Kettles of Cochran
This photograph of two large industrial kettles, and a man firing them up, is an ‘eye-catcher’ in Photographs of the Netherlands East Indies at the Tropenmuseum. It was selected for the chapter on corporate photography in this book which discusses the museum’s Netherlands-Indies photographic collection. The photograph has a vivid clarity and the composition of man and machines stands out. The man is miniaturized next to the gigantic curved and shiny kettles of steel.
The comparison with its ‘original’ in the Tropenmuseum collection reveals why this image has such an impact. Other machinery to the left and right as visible in the original photograph has been removed. The composition of the cropped image is stronger, emphasizing aspects that are less prominent in the full photograph. Neither the author of the book chapter, or the graphic designer, approached the photograph as a museum object. The cropped photograph became a work of art; a carefully composed object in which form and expressiveness are more important than documentary value. However, as such it is published in an account on company photography and colonialism.
Since the early nineteenth century the colony of the Netherlands-Indies was approached by the Dutch as a colony for expoitation, to be economically developed for the benefit of the mother country.
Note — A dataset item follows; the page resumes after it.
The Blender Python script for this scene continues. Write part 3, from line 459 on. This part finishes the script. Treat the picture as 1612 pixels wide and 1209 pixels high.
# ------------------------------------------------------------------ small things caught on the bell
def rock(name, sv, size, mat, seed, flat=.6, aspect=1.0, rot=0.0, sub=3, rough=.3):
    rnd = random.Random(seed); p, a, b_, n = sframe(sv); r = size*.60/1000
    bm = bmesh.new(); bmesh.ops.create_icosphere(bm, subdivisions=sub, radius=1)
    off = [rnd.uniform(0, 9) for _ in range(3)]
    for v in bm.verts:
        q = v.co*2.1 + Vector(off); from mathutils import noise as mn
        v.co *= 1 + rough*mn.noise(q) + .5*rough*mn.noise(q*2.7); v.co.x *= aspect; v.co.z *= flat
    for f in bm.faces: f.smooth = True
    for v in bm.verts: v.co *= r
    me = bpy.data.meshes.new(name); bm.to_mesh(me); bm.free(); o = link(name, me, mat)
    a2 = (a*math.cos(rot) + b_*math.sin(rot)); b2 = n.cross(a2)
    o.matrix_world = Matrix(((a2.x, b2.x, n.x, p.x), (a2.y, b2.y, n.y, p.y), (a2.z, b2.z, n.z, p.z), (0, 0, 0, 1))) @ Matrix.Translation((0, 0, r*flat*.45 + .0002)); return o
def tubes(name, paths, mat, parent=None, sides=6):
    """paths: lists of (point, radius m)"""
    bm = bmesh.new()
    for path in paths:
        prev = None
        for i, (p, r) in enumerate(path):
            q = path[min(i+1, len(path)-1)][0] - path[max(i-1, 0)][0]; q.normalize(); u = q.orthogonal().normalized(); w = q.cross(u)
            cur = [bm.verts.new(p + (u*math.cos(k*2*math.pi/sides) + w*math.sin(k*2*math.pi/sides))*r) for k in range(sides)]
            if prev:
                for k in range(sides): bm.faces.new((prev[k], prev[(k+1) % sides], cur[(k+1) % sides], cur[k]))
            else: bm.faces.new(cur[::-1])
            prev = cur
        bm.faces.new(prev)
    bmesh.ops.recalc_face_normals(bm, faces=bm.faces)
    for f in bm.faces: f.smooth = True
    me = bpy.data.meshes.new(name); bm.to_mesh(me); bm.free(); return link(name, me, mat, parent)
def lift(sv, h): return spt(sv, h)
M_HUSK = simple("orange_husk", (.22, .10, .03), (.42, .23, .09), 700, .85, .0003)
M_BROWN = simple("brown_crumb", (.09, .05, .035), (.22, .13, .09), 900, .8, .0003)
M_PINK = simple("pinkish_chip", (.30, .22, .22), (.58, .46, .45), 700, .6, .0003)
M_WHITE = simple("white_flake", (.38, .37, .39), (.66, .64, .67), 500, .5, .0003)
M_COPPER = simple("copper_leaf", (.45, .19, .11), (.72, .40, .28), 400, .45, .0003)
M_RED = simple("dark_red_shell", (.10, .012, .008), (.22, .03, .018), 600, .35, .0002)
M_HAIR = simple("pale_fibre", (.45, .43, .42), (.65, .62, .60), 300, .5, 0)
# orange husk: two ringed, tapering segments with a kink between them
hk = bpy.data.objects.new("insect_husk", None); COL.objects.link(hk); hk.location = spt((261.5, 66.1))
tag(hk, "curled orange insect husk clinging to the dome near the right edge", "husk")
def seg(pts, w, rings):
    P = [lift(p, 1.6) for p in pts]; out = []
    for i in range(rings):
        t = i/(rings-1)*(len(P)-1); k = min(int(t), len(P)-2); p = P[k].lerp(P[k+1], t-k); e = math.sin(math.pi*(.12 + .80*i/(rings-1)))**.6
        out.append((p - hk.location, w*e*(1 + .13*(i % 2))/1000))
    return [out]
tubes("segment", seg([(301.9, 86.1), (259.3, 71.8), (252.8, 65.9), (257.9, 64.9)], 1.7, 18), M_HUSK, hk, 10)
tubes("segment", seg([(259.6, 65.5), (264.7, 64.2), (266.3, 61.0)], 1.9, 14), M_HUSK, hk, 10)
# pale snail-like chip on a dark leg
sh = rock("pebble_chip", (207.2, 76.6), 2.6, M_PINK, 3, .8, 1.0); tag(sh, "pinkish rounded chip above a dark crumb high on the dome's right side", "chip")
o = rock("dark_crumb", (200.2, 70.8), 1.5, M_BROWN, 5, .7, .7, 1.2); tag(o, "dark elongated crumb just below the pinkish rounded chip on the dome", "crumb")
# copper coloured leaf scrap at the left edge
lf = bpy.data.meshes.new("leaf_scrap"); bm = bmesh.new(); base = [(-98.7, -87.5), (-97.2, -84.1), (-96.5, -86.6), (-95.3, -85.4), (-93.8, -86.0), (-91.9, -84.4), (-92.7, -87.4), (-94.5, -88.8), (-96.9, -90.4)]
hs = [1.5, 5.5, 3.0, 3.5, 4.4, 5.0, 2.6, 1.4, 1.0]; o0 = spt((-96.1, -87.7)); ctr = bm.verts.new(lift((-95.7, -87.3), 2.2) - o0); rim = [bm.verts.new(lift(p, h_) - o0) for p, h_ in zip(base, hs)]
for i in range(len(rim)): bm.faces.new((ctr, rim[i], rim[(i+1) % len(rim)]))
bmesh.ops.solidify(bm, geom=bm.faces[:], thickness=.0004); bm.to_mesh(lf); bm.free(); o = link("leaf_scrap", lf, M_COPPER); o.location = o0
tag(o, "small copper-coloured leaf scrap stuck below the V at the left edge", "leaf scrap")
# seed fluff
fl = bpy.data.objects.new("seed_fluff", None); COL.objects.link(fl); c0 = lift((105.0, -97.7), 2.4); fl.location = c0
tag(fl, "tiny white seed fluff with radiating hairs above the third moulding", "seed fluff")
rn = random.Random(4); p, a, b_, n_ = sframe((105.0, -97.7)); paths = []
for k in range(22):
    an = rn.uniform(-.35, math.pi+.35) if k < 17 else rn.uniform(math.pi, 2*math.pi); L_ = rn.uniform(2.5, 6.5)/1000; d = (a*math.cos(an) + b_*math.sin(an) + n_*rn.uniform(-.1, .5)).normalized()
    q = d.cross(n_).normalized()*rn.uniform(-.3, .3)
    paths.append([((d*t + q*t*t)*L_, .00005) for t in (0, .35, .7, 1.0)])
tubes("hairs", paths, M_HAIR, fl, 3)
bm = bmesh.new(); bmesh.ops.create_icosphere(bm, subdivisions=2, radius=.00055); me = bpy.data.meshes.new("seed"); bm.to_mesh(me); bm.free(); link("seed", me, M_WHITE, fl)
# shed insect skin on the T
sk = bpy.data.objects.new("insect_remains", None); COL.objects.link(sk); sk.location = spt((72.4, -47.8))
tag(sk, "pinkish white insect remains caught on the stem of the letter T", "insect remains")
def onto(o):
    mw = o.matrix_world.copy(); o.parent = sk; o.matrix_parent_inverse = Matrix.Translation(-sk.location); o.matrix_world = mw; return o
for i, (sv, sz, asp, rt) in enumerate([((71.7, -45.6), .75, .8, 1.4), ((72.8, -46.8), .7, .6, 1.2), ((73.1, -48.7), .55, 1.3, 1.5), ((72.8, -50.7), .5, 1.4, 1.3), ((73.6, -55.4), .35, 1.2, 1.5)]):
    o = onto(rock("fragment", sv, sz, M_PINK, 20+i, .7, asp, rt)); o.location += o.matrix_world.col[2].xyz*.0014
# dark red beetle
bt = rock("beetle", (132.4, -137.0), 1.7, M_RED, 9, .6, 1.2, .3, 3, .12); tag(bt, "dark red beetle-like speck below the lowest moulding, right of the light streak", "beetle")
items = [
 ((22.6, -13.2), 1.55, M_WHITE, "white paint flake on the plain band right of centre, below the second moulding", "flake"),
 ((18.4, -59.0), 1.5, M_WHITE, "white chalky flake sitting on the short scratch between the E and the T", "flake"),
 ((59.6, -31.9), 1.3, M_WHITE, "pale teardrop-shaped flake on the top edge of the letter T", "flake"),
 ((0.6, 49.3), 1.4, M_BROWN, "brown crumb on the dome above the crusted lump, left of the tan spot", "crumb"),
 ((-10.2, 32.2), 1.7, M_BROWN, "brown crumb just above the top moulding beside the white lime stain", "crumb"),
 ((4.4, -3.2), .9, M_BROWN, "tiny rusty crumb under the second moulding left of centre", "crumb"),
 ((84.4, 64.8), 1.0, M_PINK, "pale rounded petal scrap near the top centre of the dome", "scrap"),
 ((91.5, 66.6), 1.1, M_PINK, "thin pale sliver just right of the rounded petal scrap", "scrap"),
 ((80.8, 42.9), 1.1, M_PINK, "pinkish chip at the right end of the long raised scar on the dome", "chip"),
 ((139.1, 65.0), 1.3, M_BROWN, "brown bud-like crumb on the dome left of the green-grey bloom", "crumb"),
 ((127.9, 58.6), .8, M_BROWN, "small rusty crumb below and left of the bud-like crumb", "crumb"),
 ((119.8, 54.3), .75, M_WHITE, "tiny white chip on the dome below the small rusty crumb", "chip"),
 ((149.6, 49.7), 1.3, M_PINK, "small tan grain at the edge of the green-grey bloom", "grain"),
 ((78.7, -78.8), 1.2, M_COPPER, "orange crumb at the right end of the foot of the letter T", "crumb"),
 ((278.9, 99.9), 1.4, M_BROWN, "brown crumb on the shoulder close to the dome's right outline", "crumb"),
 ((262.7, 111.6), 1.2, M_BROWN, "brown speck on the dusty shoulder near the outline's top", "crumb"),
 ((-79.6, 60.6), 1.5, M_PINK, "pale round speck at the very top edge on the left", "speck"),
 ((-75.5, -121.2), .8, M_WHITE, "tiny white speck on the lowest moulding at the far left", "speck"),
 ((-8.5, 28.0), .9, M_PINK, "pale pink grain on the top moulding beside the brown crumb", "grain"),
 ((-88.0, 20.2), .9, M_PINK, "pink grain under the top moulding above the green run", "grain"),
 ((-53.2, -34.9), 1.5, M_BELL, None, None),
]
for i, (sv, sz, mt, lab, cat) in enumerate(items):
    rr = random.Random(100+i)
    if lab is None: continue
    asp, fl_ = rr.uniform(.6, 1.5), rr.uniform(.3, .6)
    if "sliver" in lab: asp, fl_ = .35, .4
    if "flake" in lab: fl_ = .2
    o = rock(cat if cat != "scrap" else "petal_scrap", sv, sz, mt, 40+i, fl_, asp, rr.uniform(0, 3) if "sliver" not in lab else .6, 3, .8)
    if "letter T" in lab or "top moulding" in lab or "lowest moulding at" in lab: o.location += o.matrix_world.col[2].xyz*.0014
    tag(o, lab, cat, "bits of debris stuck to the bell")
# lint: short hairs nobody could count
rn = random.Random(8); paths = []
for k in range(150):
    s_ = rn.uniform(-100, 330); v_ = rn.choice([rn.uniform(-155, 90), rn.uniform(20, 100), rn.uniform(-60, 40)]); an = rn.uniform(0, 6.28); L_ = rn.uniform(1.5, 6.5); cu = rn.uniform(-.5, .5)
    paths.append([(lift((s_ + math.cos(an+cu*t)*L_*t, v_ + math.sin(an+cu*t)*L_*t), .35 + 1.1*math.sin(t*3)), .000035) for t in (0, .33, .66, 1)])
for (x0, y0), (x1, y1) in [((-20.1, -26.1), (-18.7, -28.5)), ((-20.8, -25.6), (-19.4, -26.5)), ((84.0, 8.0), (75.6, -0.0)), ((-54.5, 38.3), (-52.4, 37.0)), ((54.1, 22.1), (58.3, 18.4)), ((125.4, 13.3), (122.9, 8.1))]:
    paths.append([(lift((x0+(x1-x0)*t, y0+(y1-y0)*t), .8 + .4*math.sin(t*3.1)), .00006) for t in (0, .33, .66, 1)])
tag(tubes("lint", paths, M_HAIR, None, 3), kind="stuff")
Exploring and subsequently developing the Indonesian islands originated in a drive to exploit the country’s riches in terms of natural resources and cultural goods. It was only at the beginning of the 20th century, that within this profitable scheme the so-called ethical policy was implemented. It aimed at the development of a modern colonial state, with the local population benefitting from education, health care and improved infrastructure. Before 1870, all large-scale commercial exchanges between the colony and the mother country were executed under government supervision. Afterwards, the colony was opened to private entrepreneurs.
One such enterprise was the coconut oil factory NV Oliefabriek Insulinde, producing vegetable oils for human consumption. The ‘man with the kettles’ refers to the economic development that marked the relationship between colonizers and the colonized. The photograph can be read as a metaphor: a local worker feeding two large foreign machines which were ever-demanding of fuel. The man fires the kettles of Insulinde’s oil factory Keboemen in Bandung, Java. Iconic as well are several aspects in this photograph that show the interconnections between Europe and Indonesia. We can read that the kettles were manufactured in Annan, which is in south-west Scotland. And we see that the barefooted man is wearing a European-style t-shirt with wide white trousers, probably a celana or Indonesian type of trousers. On his head he wears an iket kepala, a head cloth, probably made of batik cloth. This juxtaposition within this photograph of the agency of colonizer and colonized on different levels, creates a narrative. It probably was carefully staged, the man fixed in a set pose. For “real” work, his position would have been more strenuous, more dynamic.
Although the representational or indexical value of this single photograph is very important in its general validation, other experiential aspects need to be taken into account as well. This particular photograph was part of a factory album.
Tropenmuseum inserted this chapter on corporate photography in the collection book, since it is an important genre in its collection. In Netherlands-Indies company culture it was a common practice to offer people who left the factory (and often also left the colony) a photograph album about the firm. The kettles photograph belongs to such an album. It sits next to other photographs of interactions of spaces, objects and people in and outside the factory selected to represent company memory. Who chose the images and what were the criteria? How do the photographs reflect colonial “reality”?
The compilation of the album may have been the work of the photographer, J.H. Austermüller, who had a photograph studio in Bandung. When examining the carefully selected arrangement of photographs in the album, the processing of kopra into oil appears as a rather clean process. No dirt, no dust, or smear can be seen. The largest contrast, however, is created by the image on the front of the album. It shows another iconic colonial Indies representation of the Netherlands-Indies: a farmer encouraging his water buffalos to work the land. Not the specific oil factory decorates the cover; instead, a collective image of the European colonial experience is projected onto the enterprise.
The factory album, together with all the photographs in it, forms a part of the photographic collections of the Tropenmuseum. This album has its own history, but to understand the genre it is important to know that the Tropenmuseum was the former Colonial Museum. It was founded by the colonial entrepreneurs and politicians, who built factories overseas and dedicated themselves to collecting and presenting their work in the colony to the people “at home” in the mother country. The first collections of the Tropenmuseum all concerned products from Dutch colonies. “Corporate photography” as a genre became an integral part of strengthening the economic ties between the colony and Europe.
There is more to a photograph than meets the eye, and one image contains loads of differently relevant stories. What I find interesting about this photograph for example, but what goes beyond the scope of this framing, is why the kettles were imported from Scotland, and not, as most machinery those days, from Germany or from Dutch machine factories. Following the kettles, like following the photographs, would also throw more light on the European colonial connections back home, and how they interconnected.